I almost started to cry during Jill's speech. She talked about starting out green and insecure. That was me. I never thought I would do it, I had absolutely no confidence in my academic ability, and although I was in the same office I had used for 7 years already and so knew perfectly well where the office equipment was stored I fell into a depression that lasted large parts of the first year. And here I was, clutching my diploma. My father was barely literate, and yet here I sat in this hall, holding in my lap the highest degree the Norwegian educational system could give me. He would have been making a fool of himself if he had been there. He would have videotaped everything, he would have been talking too loudly, he would have drunk too much of the white wine and shook hands, his calloused hands, hard as horn, against the soft and dainty hands of professors and deans. I missed him desperately, painfully aware that he would have understood nothing but been beaming with barbaric pride.

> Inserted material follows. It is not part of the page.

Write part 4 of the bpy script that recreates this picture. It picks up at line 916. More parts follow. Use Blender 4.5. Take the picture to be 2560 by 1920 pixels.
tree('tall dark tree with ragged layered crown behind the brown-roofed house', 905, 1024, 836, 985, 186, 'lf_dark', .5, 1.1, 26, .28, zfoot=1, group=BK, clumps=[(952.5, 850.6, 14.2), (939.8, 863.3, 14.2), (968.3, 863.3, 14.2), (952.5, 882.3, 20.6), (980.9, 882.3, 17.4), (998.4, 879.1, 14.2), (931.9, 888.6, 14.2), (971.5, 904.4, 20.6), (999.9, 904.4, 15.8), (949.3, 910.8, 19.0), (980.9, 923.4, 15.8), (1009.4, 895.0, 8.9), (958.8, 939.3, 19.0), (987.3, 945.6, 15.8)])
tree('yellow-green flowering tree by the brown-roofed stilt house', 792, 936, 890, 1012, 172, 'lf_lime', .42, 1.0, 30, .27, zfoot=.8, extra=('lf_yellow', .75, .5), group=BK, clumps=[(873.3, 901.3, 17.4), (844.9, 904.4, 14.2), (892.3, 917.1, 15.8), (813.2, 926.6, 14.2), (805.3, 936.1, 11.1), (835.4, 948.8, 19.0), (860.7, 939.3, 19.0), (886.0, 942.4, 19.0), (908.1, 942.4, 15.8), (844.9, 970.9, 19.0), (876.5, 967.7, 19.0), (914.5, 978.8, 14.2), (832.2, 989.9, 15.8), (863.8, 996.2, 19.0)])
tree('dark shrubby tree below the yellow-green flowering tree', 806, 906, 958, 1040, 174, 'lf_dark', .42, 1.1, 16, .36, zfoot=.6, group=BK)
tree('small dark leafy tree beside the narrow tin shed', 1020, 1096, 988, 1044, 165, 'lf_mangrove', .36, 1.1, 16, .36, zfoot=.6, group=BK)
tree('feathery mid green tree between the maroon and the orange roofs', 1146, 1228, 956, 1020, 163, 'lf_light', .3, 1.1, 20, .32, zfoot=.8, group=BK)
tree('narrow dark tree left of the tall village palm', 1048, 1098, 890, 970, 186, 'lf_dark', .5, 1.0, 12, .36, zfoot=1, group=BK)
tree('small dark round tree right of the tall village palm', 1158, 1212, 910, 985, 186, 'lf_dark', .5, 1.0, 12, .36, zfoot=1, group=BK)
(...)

"That is my boy" the mother of my colleague pointed out to somebody who asked a question, "and the colour on his shoulder is purple. He is in media." "My parents are here," Jill told me. Perhaps out of solidarity she muttered "I don't think this is so important that they needed to be here, but they insisted." "I would have travelled much further than this for Erla's promotion" I assured her. But afterwards it was time to party, and after a dinner of tapas with Jill and Kate, my other Australian friend in Bergen, a little nap in the hotel room, it was time to celebrate Hilde's birthday. We celebrated and celebrated and celebrated, while Hilde's boyfriend carried booze and killed a large amount of the most highly specialised braincells in Bergen.
So many braincells died that night that the next morning, hurrying to reach the plane back home, I forgot the diploma that had made me weep the day before. It was found in the hotel though, and will soon be here.